Matthias Keller wrote:
John D. Hardin wrote:
On Mon, 11 Dec 2006, Matthias Keller wrote:

I'm curious.. as someone who ALSO runs a home mail server...

What's wrong with evolving best practices to require that our outgoing email be channeled through our ISP's mail server, instead of having our customer-assigned IP addresses directly connect to other people's mail servers?
And forcing users to use their ISP's mail server efficively defeats SPF

How so?

I'm assuming a home business owner owns and uses their own domain and
has the ability to set up SPF records for that domain. If you are
routing your outbound mail via your ISP's MTAs, just grab your ISP's
SPF record and use it for your domain. If your ISP is doing SPF checks
you might need to talk to their MTA via SMTP AUTH to bypass that test.
a) an average user has no knowledge of SPF and cannot setup such a record correctly

How many average users are running SOHO mail servers?

b) most providers (at least around here) dont allow users to freely modify their dns zones

They don't need to modify their provider's DNS, they only need to modify their own mail domain's DNS. For example, I only need control of/access to rudd.cc's zone. I don't need access to sonic.net's zones. (those being my home domain and home ISP)

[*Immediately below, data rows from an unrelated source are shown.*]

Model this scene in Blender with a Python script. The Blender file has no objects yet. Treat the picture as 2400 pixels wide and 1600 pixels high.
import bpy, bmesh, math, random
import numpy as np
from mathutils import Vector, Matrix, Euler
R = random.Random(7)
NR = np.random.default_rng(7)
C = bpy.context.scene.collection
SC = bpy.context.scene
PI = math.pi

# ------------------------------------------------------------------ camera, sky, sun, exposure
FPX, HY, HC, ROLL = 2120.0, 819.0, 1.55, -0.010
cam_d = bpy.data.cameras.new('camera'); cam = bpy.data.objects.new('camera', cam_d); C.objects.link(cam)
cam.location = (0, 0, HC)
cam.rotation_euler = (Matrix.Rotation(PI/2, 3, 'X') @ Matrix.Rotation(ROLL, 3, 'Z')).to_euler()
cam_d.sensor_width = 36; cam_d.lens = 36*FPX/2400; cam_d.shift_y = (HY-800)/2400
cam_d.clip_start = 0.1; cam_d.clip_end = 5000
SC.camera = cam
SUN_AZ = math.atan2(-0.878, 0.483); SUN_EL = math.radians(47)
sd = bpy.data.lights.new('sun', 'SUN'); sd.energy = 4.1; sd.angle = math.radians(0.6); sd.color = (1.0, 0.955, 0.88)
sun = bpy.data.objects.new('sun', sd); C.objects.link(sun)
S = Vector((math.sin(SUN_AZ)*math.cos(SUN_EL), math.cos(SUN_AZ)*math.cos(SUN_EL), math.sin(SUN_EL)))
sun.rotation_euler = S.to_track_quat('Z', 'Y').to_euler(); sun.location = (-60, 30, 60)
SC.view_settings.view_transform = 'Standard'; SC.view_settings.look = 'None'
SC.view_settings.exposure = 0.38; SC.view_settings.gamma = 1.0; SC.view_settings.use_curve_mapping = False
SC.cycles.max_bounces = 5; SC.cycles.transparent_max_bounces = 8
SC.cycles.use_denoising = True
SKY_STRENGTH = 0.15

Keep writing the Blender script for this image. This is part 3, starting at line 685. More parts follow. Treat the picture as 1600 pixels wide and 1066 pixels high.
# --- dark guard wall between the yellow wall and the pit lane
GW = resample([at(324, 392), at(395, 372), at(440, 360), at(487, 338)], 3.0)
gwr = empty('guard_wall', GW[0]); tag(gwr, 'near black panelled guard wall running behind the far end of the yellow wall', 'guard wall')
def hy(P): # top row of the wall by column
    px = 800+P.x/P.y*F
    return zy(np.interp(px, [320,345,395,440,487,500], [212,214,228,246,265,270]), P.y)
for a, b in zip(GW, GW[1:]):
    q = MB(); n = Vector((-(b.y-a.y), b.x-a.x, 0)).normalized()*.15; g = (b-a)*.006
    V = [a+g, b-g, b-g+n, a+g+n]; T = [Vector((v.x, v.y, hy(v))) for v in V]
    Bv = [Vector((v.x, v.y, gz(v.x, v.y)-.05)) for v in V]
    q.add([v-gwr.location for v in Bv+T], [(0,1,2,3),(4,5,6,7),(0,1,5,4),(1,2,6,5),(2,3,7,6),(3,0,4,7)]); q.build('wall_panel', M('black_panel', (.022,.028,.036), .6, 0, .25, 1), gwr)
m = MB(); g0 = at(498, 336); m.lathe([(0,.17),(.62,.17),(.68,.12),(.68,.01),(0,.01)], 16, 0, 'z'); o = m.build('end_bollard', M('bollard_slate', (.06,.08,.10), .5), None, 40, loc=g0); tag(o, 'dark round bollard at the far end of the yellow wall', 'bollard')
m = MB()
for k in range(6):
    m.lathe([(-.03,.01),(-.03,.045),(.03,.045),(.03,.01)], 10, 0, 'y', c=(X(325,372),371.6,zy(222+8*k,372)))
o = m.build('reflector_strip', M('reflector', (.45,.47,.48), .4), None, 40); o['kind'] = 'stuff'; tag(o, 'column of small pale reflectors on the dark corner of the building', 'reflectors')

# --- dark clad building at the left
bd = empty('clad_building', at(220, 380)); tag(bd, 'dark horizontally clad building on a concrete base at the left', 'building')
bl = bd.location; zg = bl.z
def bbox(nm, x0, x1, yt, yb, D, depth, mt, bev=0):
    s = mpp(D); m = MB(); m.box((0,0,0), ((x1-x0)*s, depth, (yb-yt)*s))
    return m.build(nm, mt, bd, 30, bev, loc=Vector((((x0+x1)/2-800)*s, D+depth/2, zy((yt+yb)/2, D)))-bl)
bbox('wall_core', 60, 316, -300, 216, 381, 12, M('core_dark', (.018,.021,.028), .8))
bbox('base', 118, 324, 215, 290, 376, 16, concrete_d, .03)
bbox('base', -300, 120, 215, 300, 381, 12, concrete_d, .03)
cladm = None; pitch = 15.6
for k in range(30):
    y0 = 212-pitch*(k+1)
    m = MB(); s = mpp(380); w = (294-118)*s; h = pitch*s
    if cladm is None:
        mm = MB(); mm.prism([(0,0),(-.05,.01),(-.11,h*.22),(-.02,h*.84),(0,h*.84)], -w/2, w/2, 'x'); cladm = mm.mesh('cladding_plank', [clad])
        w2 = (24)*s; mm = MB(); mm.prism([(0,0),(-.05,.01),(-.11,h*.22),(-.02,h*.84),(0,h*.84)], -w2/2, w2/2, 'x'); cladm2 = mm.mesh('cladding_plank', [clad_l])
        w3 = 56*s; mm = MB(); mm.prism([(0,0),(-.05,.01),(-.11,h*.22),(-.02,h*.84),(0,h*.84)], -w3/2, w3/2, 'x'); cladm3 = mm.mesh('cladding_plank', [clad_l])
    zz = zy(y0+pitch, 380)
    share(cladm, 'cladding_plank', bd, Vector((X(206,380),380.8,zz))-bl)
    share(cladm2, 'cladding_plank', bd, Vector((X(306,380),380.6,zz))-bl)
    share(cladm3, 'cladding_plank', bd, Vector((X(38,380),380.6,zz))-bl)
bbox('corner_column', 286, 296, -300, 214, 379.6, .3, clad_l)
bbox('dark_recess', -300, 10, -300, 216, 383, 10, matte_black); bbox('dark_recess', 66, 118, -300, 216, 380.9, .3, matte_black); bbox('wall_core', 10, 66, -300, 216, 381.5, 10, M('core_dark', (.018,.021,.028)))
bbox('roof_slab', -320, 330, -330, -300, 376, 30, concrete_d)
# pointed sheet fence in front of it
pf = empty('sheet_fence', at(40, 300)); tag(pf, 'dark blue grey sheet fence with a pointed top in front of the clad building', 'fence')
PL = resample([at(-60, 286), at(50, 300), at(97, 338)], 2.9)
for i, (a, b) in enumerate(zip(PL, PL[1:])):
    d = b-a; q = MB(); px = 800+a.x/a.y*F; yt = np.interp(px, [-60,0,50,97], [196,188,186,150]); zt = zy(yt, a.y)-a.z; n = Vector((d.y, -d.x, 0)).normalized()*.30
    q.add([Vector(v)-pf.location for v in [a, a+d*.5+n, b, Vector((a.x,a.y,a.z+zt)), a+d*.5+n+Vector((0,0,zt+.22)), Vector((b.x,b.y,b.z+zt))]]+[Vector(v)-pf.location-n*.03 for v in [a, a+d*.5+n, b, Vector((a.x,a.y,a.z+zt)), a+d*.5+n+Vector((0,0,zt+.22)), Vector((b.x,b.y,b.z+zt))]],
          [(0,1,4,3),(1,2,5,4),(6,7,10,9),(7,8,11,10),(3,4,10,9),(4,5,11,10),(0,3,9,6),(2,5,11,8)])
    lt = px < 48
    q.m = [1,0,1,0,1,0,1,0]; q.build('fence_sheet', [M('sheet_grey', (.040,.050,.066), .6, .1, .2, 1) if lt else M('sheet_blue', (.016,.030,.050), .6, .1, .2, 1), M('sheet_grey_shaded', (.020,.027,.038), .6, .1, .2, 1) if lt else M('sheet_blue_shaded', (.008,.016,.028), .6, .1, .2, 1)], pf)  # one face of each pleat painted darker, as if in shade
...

c) users using laptops might be using many different providers - the one at home, the one in the office, one on the road, an occasional wlan one - you just cant include all these provider's MTAs that you might ever be using

If they're running their own mail server on their own home system, why aren't they using SMTP-AUTH to connect to their home mail server (or SMTP-AUTH to their primary ISP's mail server), and route their mail through there?

SMTP-AUTH handles the mobile workstation just fine.